• _Aim of the task_
List each line of the data in which the string "scene" appears.

<<<<

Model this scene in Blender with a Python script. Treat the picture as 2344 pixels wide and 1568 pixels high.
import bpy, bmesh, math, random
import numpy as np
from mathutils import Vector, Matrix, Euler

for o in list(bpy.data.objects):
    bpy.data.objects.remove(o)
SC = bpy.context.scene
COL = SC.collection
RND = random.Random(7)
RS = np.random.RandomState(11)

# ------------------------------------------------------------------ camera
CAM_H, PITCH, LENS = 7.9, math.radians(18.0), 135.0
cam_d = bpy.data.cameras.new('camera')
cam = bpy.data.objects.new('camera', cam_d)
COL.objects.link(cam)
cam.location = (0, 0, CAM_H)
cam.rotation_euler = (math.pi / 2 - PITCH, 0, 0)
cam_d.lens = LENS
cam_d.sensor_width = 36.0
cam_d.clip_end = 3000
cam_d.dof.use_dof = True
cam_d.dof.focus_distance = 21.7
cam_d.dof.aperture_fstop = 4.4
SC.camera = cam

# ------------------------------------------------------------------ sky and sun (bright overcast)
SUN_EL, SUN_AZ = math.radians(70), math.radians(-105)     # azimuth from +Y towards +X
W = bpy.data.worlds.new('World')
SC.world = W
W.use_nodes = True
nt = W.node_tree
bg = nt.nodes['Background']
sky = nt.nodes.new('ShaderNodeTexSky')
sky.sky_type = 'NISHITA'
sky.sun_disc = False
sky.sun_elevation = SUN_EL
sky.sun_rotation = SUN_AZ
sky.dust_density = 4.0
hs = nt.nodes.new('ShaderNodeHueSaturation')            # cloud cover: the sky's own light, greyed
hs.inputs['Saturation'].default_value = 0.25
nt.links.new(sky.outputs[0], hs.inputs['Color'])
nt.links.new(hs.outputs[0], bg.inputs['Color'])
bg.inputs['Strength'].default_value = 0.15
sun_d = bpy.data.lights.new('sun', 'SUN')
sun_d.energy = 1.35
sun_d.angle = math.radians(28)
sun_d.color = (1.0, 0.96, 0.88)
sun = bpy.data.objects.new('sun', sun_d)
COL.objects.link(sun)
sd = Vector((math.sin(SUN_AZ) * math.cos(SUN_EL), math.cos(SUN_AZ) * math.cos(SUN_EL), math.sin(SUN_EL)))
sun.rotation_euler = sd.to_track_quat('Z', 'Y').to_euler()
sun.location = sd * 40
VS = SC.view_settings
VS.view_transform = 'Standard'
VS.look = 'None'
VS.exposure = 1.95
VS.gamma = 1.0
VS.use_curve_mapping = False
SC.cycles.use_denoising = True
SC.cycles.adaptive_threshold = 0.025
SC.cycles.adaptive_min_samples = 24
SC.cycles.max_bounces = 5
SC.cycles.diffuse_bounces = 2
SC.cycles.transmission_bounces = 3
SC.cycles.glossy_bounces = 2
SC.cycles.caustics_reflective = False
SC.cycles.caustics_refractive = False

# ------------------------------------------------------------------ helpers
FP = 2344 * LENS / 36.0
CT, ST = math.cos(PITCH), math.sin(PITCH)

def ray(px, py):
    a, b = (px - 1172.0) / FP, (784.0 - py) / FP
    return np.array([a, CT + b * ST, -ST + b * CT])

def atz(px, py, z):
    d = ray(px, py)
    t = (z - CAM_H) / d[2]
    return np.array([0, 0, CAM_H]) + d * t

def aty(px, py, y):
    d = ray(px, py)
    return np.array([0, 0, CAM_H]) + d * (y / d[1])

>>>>

• _Full answer_
Model this scene in Blender with a Python script. Treat the picture as 2344 pixels wide and 1568 pixels high.
SC = bpy.context.scene